Na czczo 4 szklanki wody niegazowanej. Później był trening :)
Na drugi posiłek znów naszło mnie na coś słodkiego, a że mój kochany tata kupił mi przepiękne truskawki to padło właśnie na nie! Mamy tutaj serek wiejski ze syropem czekolada-orzech oraz pół kilo słodziutkich truskawek :) Pycha!
No i na koniec dnia oczywiście porcja warzyw. Tym razem padło na brokuła, marchew, paprykę, ogóreczki konserwowe oraz krążek sera camembert, którego uwielbiam :) Dodatkowo mam jednego orzecha brazylijskiego oraz wafle kukurydziane :)
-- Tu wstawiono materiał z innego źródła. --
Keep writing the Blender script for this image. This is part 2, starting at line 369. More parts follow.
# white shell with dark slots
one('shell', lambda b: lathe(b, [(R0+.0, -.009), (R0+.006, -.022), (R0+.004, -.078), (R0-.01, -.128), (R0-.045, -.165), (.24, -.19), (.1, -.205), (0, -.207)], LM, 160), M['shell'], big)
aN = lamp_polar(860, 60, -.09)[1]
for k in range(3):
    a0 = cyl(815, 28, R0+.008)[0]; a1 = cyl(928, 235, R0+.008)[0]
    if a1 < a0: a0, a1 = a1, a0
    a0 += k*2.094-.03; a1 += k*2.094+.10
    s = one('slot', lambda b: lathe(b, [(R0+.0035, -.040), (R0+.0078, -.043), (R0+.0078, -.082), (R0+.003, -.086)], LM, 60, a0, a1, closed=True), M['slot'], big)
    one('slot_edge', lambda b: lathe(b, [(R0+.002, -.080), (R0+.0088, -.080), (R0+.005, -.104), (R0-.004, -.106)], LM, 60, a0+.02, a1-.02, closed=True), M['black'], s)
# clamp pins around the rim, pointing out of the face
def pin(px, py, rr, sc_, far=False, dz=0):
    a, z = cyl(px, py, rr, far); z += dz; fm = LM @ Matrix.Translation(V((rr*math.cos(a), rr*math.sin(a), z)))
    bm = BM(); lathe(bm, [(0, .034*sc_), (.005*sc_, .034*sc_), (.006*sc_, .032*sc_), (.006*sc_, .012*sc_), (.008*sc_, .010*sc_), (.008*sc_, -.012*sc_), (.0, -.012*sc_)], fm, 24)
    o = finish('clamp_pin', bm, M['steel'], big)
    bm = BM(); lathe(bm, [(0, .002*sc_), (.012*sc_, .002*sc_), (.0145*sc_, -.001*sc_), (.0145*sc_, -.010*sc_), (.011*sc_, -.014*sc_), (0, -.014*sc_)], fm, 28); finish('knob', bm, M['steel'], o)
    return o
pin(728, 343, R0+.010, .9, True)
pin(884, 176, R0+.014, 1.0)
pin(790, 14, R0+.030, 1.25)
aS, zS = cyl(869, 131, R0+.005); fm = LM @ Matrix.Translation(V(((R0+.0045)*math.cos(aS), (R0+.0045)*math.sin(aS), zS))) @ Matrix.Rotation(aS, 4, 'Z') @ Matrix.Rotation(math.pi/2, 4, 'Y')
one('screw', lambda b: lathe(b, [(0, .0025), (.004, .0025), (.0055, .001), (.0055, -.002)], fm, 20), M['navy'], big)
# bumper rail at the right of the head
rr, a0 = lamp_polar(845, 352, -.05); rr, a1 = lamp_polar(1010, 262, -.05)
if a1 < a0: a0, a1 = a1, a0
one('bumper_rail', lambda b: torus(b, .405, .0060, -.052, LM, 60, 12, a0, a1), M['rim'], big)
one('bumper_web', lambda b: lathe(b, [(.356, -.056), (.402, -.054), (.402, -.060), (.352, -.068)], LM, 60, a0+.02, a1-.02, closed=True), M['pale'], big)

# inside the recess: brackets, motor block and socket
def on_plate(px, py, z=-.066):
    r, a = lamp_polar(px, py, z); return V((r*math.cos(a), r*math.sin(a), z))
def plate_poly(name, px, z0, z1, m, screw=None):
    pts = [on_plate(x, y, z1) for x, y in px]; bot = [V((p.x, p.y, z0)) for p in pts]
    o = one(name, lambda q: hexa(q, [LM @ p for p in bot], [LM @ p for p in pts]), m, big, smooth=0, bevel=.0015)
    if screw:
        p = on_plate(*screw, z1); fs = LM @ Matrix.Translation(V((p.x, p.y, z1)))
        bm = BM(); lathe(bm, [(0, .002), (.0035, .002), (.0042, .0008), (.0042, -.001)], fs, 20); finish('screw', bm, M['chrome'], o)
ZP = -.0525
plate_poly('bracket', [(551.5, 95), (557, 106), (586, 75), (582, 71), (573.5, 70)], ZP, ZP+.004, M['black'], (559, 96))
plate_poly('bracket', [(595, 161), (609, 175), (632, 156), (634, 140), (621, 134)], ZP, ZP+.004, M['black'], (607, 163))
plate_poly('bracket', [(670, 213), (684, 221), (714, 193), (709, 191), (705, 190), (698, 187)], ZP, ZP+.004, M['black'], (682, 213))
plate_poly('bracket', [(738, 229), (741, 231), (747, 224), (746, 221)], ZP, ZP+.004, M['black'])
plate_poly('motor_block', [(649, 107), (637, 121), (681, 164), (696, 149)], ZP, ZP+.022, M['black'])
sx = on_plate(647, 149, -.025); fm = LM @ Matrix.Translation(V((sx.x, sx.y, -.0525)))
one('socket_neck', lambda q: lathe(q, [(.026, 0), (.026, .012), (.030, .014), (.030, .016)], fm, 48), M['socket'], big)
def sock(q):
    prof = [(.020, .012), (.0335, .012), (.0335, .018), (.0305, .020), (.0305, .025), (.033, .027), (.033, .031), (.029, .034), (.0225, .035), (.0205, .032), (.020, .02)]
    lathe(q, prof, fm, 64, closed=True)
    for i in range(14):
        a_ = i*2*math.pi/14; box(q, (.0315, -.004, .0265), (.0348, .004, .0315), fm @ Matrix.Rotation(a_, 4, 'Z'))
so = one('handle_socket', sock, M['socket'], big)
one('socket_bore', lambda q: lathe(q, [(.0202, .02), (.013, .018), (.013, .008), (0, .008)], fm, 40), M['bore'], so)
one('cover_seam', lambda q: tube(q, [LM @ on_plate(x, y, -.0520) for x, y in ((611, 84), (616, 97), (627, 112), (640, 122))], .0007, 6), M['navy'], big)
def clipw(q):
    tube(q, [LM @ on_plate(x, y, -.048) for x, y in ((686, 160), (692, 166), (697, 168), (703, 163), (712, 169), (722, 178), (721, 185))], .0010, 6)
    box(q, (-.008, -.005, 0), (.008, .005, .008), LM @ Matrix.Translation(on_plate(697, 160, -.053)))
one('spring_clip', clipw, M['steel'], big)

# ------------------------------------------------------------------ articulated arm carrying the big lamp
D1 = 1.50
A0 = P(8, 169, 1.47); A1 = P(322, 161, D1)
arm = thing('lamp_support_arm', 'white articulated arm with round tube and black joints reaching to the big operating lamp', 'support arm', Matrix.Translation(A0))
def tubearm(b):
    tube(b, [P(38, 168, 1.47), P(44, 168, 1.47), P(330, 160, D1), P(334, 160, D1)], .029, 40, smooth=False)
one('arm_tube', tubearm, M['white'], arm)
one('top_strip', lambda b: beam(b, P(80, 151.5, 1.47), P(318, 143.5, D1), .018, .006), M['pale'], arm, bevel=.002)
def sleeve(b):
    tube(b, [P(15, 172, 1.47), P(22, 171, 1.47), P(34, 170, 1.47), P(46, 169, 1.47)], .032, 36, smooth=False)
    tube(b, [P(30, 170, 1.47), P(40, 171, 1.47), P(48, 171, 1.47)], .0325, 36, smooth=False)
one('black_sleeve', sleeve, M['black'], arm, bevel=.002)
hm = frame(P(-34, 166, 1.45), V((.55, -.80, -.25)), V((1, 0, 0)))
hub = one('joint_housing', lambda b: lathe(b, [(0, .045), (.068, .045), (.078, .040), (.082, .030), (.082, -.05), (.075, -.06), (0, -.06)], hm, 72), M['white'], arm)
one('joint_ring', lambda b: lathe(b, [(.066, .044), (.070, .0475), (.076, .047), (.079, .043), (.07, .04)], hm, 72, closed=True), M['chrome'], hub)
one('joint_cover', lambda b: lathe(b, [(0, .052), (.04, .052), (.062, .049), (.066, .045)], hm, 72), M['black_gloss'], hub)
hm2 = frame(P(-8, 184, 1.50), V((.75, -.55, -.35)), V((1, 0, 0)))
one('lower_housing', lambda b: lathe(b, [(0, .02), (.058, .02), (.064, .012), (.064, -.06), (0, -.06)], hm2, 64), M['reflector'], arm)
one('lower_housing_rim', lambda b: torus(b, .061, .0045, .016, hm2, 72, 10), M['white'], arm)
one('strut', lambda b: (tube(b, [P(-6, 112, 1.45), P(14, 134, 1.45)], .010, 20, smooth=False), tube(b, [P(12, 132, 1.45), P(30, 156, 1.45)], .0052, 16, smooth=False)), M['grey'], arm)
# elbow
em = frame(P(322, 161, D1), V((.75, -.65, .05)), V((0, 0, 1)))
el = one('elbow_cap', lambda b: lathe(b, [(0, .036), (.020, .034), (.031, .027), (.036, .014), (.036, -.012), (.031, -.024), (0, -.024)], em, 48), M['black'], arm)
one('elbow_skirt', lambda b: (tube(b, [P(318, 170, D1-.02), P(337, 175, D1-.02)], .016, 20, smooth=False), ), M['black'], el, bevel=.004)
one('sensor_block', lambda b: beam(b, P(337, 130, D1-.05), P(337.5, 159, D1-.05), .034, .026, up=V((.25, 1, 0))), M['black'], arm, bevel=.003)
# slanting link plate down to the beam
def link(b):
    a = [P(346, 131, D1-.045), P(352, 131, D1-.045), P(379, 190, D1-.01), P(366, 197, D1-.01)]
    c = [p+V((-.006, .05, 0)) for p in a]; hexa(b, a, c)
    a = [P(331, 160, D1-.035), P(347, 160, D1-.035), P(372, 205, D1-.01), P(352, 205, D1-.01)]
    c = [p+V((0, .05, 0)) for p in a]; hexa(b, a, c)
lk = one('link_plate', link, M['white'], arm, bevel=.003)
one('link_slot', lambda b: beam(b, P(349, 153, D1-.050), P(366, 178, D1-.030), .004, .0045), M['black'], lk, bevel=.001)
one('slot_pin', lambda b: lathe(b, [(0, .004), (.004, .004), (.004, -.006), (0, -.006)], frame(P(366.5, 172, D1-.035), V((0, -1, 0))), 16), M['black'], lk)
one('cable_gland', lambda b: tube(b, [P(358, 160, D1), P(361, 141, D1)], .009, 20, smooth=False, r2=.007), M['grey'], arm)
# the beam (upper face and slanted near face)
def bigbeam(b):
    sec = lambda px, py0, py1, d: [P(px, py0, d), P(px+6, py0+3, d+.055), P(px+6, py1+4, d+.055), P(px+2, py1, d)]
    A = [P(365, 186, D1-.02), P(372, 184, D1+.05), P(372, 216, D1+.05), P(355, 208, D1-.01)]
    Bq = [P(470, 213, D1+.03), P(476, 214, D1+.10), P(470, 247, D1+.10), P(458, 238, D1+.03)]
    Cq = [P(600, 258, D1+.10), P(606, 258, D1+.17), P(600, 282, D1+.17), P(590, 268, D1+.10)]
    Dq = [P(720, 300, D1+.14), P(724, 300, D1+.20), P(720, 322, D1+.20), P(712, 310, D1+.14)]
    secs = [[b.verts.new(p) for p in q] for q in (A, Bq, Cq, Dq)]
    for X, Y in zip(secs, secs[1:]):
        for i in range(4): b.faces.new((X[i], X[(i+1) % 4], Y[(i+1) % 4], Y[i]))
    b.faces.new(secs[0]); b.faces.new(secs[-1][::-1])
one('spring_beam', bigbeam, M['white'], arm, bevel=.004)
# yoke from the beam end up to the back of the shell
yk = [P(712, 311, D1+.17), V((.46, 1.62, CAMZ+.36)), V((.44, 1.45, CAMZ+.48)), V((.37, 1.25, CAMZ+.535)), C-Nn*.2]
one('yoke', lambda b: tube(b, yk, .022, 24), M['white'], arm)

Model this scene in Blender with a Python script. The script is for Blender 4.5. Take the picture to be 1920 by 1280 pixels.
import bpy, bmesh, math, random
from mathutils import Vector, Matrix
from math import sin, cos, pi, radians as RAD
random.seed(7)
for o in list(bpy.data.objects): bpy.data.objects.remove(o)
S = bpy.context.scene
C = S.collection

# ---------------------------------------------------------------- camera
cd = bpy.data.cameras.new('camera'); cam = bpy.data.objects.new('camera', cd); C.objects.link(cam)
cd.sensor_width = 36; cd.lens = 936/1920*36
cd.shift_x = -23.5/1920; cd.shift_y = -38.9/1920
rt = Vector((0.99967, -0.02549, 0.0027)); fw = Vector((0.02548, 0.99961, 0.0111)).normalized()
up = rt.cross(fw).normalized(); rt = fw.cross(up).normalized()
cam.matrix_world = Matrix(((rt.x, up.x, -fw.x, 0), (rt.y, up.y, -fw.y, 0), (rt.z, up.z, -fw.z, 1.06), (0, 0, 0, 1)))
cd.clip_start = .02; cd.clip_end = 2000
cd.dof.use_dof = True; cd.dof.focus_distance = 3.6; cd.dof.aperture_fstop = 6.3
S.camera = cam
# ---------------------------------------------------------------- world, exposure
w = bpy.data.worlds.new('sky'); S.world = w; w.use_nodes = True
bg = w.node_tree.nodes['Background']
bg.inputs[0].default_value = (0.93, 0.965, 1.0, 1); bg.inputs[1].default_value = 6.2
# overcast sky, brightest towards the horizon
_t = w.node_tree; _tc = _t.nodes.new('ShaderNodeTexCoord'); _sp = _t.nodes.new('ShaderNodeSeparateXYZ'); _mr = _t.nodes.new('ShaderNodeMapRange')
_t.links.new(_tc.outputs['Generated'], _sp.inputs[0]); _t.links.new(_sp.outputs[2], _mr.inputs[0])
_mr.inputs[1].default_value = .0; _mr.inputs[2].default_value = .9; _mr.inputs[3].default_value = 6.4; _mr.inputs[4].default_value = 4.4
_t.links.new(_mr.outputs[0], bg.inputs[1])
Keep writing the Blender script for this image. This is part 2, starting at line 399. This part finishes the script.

Mam nadzieję, że mój jadłospis Wam się podoba :) Nie wiem kiedy pojawi się kolejny post, ale postaram się być na bieżąco! Przede mną teraz matematyka oraz angielski i rozszerzenie z angielskiego oraz dwa egzaminy ustne, a więc chyba największe i najgorsze orzechy do zgryzienia, a więc wiecie...widzimy się po maturach! ;)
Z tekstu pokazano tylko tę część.